At what point is decorum just…appeasement…complicity…cowardice?
It’s in this sense that America’s finally changing — at least it’s young people are. They’re not interested in decorum anymore. When I used to say, look, a society can’t take on fascism until it can say fascism, the response I’d get was decorum. We can’t say that, it’s rude, it’s offensive, we don’t want to offend those guys. And I, like you, would wearily try to point out that “those guys” literally didn’t want you to have rights, right down to not caring if you or your kids lived or died. That change is finally arriving in America. It’s OK to call it what is now, and that’s a long, long overdue thing, because…
Democracy isn’t about decorum. It never has been. It’s about much, much bigger and truer things. The eternal values of peace, truth, justice, equality. Sometimes, norms of “decorum” — when they preserve old ways of hate, violence, bigotry, and ignorance, all of which are the polar opposites of democracy’s values — are what stifle a democracy. In the hands of serial abusers of power, norms of decorum stifle dissent, silence, intimidate, quash opposition. Democracy requires — as Jones and Pearson know, and have said — a healthy dose of what John Lewis famously called “good trouble.”
And the more Americans are willing to get into that? The more on the back foot the GOP will be. Remember, the vast, vast majority of Americans oppose the GOP’s entire agenda — from guns to ending abortion to lower taxes for the wealthy. But America’s long had a silent majority that’s afraid to really speak loudly enough, to demand it be heard — and that’s because of…decorum.
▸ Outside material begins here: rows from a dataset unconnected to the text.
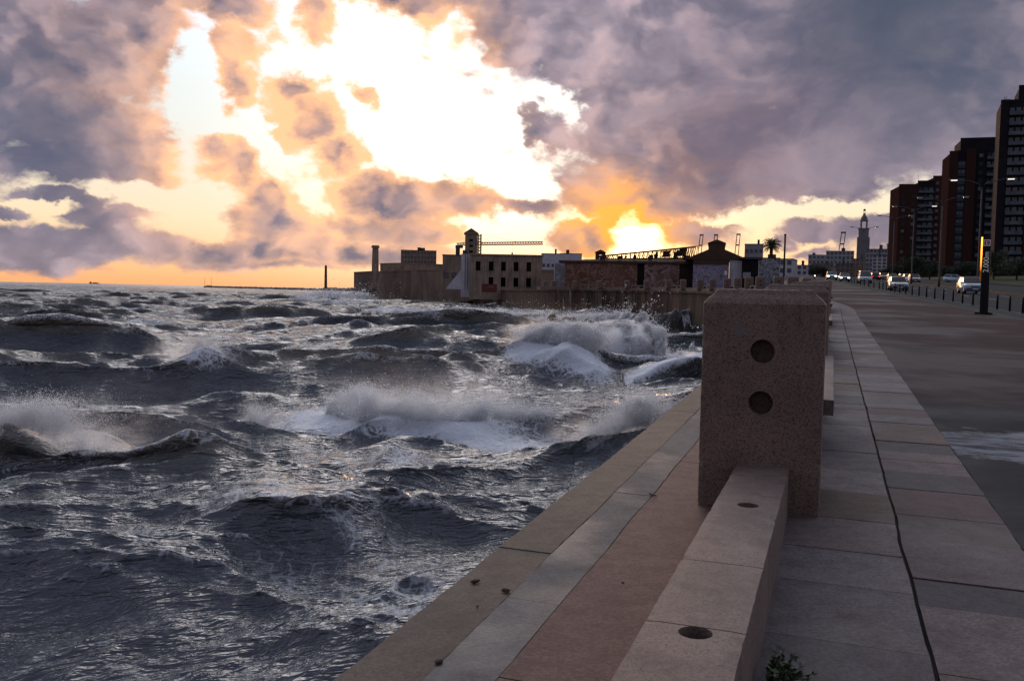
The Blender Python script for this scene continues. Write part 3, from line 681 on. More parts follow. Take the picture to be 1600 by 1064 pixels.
# distance marker
mp = ground_at(1537, 491)
az = math.atan2(mp.x, mp.y)
mk = empty('distance_marker', mp, -az - math.radians(6), 'tall black distance totem with an orange light strip and white lettering', 'marker post')
m = MB(); m.box(-.40, .40, -.30, .30, -.01, .10, b=.02); m.build('base', BLACK, mk)
m = MB(); m.box(-.19, .19, -.12, .12, .10, 4.02, b=.012); m.build('post', BLACK, mk)
def strip_glow(n):
    e = n.n.new('ShaderNodeEmission'); z = n.sep(objc(n))[2]
    n.put(e.inputs[0], (1.0, 0.30, 0.03, 1)); n.put(e.inputs[1], n.mr(z, 2.2, 3.2, 0.12, 4.0)); return e.outputs[0]
m = MB(); m.box(-.26, -.191, -.10, .10, 1.7, 3.98); m.build('light_strip', mat('orange light strip', strip_glow), mk)
def lettering(txt, size, name, material, parent, loc, rot, extrude=0.004):
    cu = bpy.data.curves.new(name, 'FONT'); cu.body = txt; cu.size = size; cu.extrude = extrude; cu.align_x = 'LEFT'
    t = bpy.data.objects.new(name, cu); COL.objects.link(t); bpy.context.view_layer.update()
    me = bpy.data.meshes.new_from_object(t.evaluated_get(bpy.context.evaluated_depsgraph_get())); bpy.data.objects.remove(t)
    me.materials.clear(); me.materials.append(material); o = bpy.data.objects.new(name, me); COL.objects.link(o); o.parent = parent; o.location = loc; o.rotation_euler = rot; return o
LETTER = glow('lit white lettering', (0.75, 0.75, 0.8), 0.2)
lettering('2.000m', .36, 'lettering', LETTER, mk, (.13, -.124, 2.15), (math.pi / 2, -math.pi / 2, 0))
m = MB()
for (x0, x1, z0, z1) in ((-.15, .17, 3.80, 3.84), (-.15, .17, 3.52, 3.56), (-.15, -.11, 3.56, 3.80), (.13, .17, 3.56, 3.80), (-.04, .08, 3.60, 3.64), (-.04, .08, 3.72, 3.76), (-.04, 0.0, 3.64, 3.72)): m.box(x0, x1, -.128, -.119, z0, z1)
m.build('emblem', glow('emblem', (0.7, 0.5, 0.62), 0.2), mk)
# bollards along the cycle kerb
bl = MB(); bl.tube([(0, 0, -.02), (0, 0, .62), (0, 0, .66), (0, 0, .70), (0, 0, .82), (0, 0, .86)], [.06, .055, .068, .05, .055, .03], 12)
bol = bl.build('bollard', BLACK, None, True)
y = 47.5; k = 0
while y < 150:
    o = bol if k == 0 else bol.copy()
    if k: COL.objects.link(o)
    x = kx(y) + 1.52; o.location = (x, y, H(x, y) + .05); tag(o, 'slim black bollard in the row along the cycle lane kerb', 'bollard', 'bollards along the cycle kerb'); y += 3.0 if y < 100 else 5; k += 1
# double-armed street lamps on the median
LAMPLIT = glow('lit lamp', (1.0, 0.93, 0.80), 1.0)
LAMPOFF = paint('lamp glass', (0.5, 0.5, 0.5), 0.2)
def lamp_at(px, ytop, ybase, d, lit, lab):
    base = at(px, ybase, d); base.z = H(base.x, base.y) + .02; top = at(px, ytop, d).z; h = top - base.z
    o = empty('street_lamp', base, -math.atan2(base.x, base.y) + .12, lab, 'street lamp', 'double armed street lamps on the median')
    m = MB(); m.tube([(0, 0, 0), (0, 0, 1.2), (0, 0, 1.25), (0, 0, h - 1.0)], [.16, .15, .11, .07], 10); m.build('pole', STEEL, o, True)
    for sx in (-1, 1):
        m = MB(); m.tube([(0, 0, h - 1.2), (sx * .3, 0, h - .55), (sx * 1.2, 0, h - .2), (sx * 2.6, 0, h)], [.06, .05, .045, .04], 8); a = m.build('arm', STEEL, o, True)
        m = MB(); m.box(sx * 2.5 - .1, sx * 2.5 + sx * .75 + .1 if sx > 0 else sx * 2.5 + .1, -.16, .16, h - .03, h + .12, b=.03) if sx > 0 else m.box(-3.35, -2.4, -.16, .16, h - .03, h + .12, b=.03)
        hd = m.build('lamp_head', STEEL, o)
        m = MB(); xs = (2.55, 3.2) if sx > 0 else (-3.2, -2.55); m.box(xs[0], xs[1], -.17, .13, h - .12, h - .031); m.build('lens', LAMPLIT if lit[sx > 0] else LAMPOFF, hd)
for args in ((1527, 280, 450, 102, (1, 1), 'tallest street lamp, both heads lit, beside the black distance totem'), (1467, 308, 446, 124, (0, 0), 'street lamp pole before the middle brick tower, heads unlit'),
             (1424, 322, 440, 143, (0, 1), 'street lamp before the left brick tower with one bright head'), (1394, 337, 434, 178, (0, 0), 'street lamp standing clear against the sky left of the brick towers'),
             (1347, 355, 431, 222, (0, 0), 'farthest street lamp, its arms spread in front of the church tower')):
    lamp_at(*args)
# cars
GLASS = mat('car glass', lambda n: pbsdf(n, (0.012, 0.014, 0.017, 1), 0.06, 0, None, 0.6))
TYRE = weathered('tyre', (0.012, 0.012, 0.012), (0.02, 0.02, 0.02), 4, 0.85)
RIM = paint('rim', (0.35, 0.36, 0.37), 0.3, 0.9)
TRIM = paint('black plastic', (0.015, 0.015, 0.016), 0.5)
HEAD = glow('headlamp on', (1.0, 0.92, 0.8), 5.0); HEADG = glow('headlamp on cool', (0.75, 1.0, 0.85), 9.0); HEADB = glow('headlamp on blue', (0.7, 0.7, 1.0), 9.0)
HEADOFF = paint('headlamp glass', (0.55, 0.56, 0.58), 0.1); TAIL = glow('tail lamp', (1.0, 0.03, 0.02), 2.0); TAILOFF = paint('tail lamp glass', (0.2, 0.01, 0.01), 0.2)
PLATE = paint('plate', (0.5, 0.5, 0.5), 0.5)
SHAPES = {  # body side profile (x forward, z), greenhouse bottom and top outline, length, width
    'hatch': dict(body=[(-2.0, .28), (-2.05, .60), (-1.98, .95), (-1.5, 1.0), (.75, .98), (1.75, .82), (2.0, .66), (2.02, .30), (1.9, .2), (-1.9, .2)], gl=((-1.92, .97), (-1.55, 1.46), (.25, 1.48), (1.05, .96)), w=.86, wb=(-1.25, 1.28), r=.31),
    'suv': dict(body=[(-2.15, .35), (-2.2, .75), (-2.12, 1.08), (-1.6, 1.12), (.8, 1.10), (1.85, .98), (2.15, .8), (2.2, .40), (2.05, .28), (-2.0, .28)], gl=((-2.06, 1.08), (-1.75, 1.62), (.2, 1.64), (1.0, 1.08)), w=.92, wb=(-1.35, 1.38), r=.36),
    'van': dict(body=[(-2.4, .35), (-2.45, .8), (-2.4, 1.12), (-1.6, 1.16), (1.3, 1.14), (2.1, .98), (2.35, .75), (2.38, .40), (2.2, .28), (-2.2, .28)], gl=((-2.38, 1.12), (-2.2, 1.92), (.75, 1.92), (1.75, 1.10)), w=.93, wb=(-1.5, 1.5), r=.34),
}
def car(kind, color, head, name='car', tail=None):
    sp = SHAPES[kind]; root = empty(name); P = paint('car paint ' + str(color), color, 0.28, 0.2, 0.6); w = sp['w']
    pts = sp['body']; n = len(pts); m = MB()
    rings = [(-w, .90, .04), (-w * .96, .99, 0), (-w * .90, 1.0, 0)]
    vs = []; ys = [(-1.0, .93), (-.94, 1.0), (-.6, 1.008), (0, 1.012), (.6, 1.008), (.94, 1.0), (1.0, .93)]
    cz = .6
    for (f, k) in ys:
        for (x, z) in pts: vs.append((x * (1 if abs(f) > .9 else 1.012), f * w, cz + (z - cz) * k))
    fs = [tuple(range(n))[::-1], tuple(range((len(ys) - 1) * n, len(ys) * n))]
    for a in range(len(ys) - 1):
        for i in range(n): fs.append((a * n + i, a * n + (i + 1) % n, (a + 1) * n + (i + 1) % n, (a + 1) * n + i))
    m.add(vs, fs); m.build('body', P, root, True)
    (ax, az_), (bx, bz), (cx_, cz_), (dx_, dz_) = sp['gl']; wi, wt_ = w * .95, w * .76
    V = [(ax, -wi, az_), (bx, -wt_, bz), (cx_, -wt_, cz_), (dx_, -wi, dz_), (ax, wi, az_), (bx, wt_, bz), (cx_, wt_, cz_), (dx_, wi, dz_)]
    m = MB(); m.add(V, [(0, 1, 2, 3), (7, 6, 5, 4), (0, 4, 5, 1), (2, 6, 7, 3), (1, 5, 6, 2), (0, 3, 7, 4)]); g = m.build('window', GLASS, root)
    m = MB(); m.box(bx - .06, cx_ + .05, -wt_ - .02, wt_ + .02, bz - .045, bz + .035, b=.02)
    for sy in (-1, 1):
        for (p, q) in (((ax, az_), (bx, bz)), ((dx_, dz_), (cx_, cz_)), (((ax + dx_) * .52, (az_ + dz_) / 2), ((bx + cx_) * .52, bz))):
            m.tube([(p[0], sy * (wi + .005), p[1]), (q[0], sy * (wt_ + .005), q[1])], .045, 6)
    m.build('roof', P, root)
    fx = max(p[0] for p in pts); rx = min(p[0] for p in pts); hz = pts[6][1]
    m = MB(); m.box(fx - .10, fx + .035, -w * .86, w * .86, hz - .36, hz - .20, b=.02); m.box(fx - .08, fx + .03, -w * .45, w * .45, hz - .13, hz - .02, b=.01); m.build('grille', TRIM, root)
    m = MB(); m.box(fx + .034, fx + .05, -.26, .26, hz - .33, hz - .23); m.build('number_plate', PLATE, root)
    for sy in (-1, 1):
        m = MB(); m.box(fx - .22, fx + .02, sy * w * .72 - .17, sy * w * .72 + .17, hz - .06, hz + .08, b=.03); m.build('headlight', head, root)
        m = MB(); m.box(rx - .02, rx + .12, sy * w * .78 - .11, sy * w * .78 + .11, hz - .02, hz + .2, b=.02); m.build('tail_light', tail or TAILOFF, root)
        m = MB(); m.box(dx_ - .28, dx_ - .1, sy * (wi + .03), sy * (wi + .2), dz_ + .0, dz_ + .14, b=.03) if sy > 0 else m.box(dx_ - .28, dx_ - .1, -(wi + .2), -(wi + .03), dz_, dz_ + .14, b=.03)
        m.build('mirror', TRIM, root)
        for wxx in sp['wb']:
            r = sp['r']; m = MB(); m.tube([(wxx, sy * (w - .2), r), (wxx, sy * (w - .02), r), (wxx, sy * (w + .012), r)], [r, r, r * .93], 20); ty = m.build('wheel', TYRE, root, False)
            m = MB(); m.tube([(wxx, sy * (w + .008), r), (wxx, sy * (w + .022), r)], [r * .62, r * .55], 16); m.build('rim', RIM, ty)
    return root
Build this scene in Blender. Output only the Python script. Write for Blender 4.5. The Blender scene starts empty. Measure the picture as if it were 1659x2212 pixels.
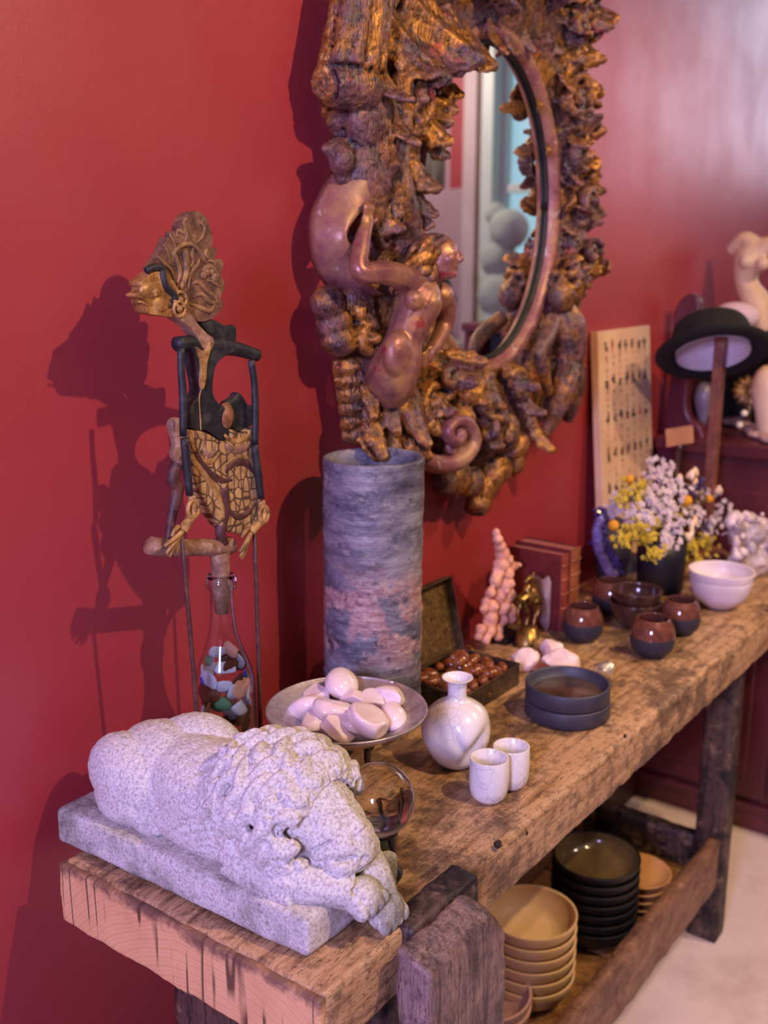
import bpy, bmesh, math, random
import numpy as np
from mathutils import Vector, Matrix, Quaternion

PI = math.pi
D = bpy.data
SC = bpy.context.scene
COL = SC.collection

# ------------------------------------------------------------------ camera
F_PX = 2277.0; CX = 829.5; CY = 1106.0
CAM_Z = 1.44
PITCH = math.atan2(556, F_PX); HEAD = math.radians(36.7)
FW = Vector((math.cos(HEAD)*math.cos(PITCH), math.sin(HEAD)*math.cos(PITCH), -math.sin(PITCH)))
RT = Vector((math.sin(HEAD), -math.cos(HEAD), 0.0))
UP = RT.cross(FW)
CAM = Vector((0, 0, CAM_Z))
cd = D.cameras.new('camera'); cam = D.objects.new('camera', cd); COL.objects.link(cam)
cd.sensor_fit = 'VERTICAL'; cd.sensor_height = 36.0; cd.sensor_width = 27.0
cd.lens = F_PX/2212*36.0
cd.clip_start = .02
cam.matrix_world = Matrix(((RT.x, UP.x, -FW.x, 0), (RT.y, UP.y, -FW.y, 0), (RT.z, UP.z, -FW.z, CAM_Z), (0, 0, 0, 1)))
cd.dof.use_dof = True; cd.dof.focus_distance = 1.17; cd.dof.aperture_fstop = 4.4
SC.camera = cam

# ------------------------------------------------------------------ world, exposure, large lights
SC.view_settings.view_transform = 'Standard'
SC.view_settings.look = 'None'
SC.view_settings.exposure = -0.04
SC.view_settings.gamma = 1.0
SC.view_settings.use_curve_mapping = False
w = D.worlds.new('world'); SC.world = w; w.use_nodes = True
w.node_tree.nodes['Background'].inputs[0].default_value = (.55, .62, .9, 1)
w.node_tree.nodes['Background'].inputs[1].default_value = 1.0

def lamp(name, kind, loc, target, energy, color, **kw):
    ld = D.lights.new(name, kind); ld.energy = energy; ld.color = color
    for k, v in kw.items(): setattr(ld, k, v)
    o = D.objects.new(name, ld); COL.objects.link(o); o.location = loc
    d = Vector(target)-Vector(loc)
    o.rotation_euler = d.to_track_quat('-Z', 'Y').to_euler()
    return o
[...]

Make no mistake, American democracy is in grave peril. The GOP’s doubled down now to the point there’s no going back. It’s never going to be able to be a “normal” political party again. It’s in a fight for its life, which can only be had by ending America’s democracy. It’s going to be one or the other. And in that fight? My friends, the only enemies aren’t the fascists. They’re also foolish norms — like being nice to them, silent when they abuse power, is somehow going to win the existential battle for the soul and survival of a democracy. At what point does decorum become complicity and appeasement? The Tennessee Three just showed America, its young people, and the world. Let us all be humble enough to learn from their courageous and wise lesson, my friends.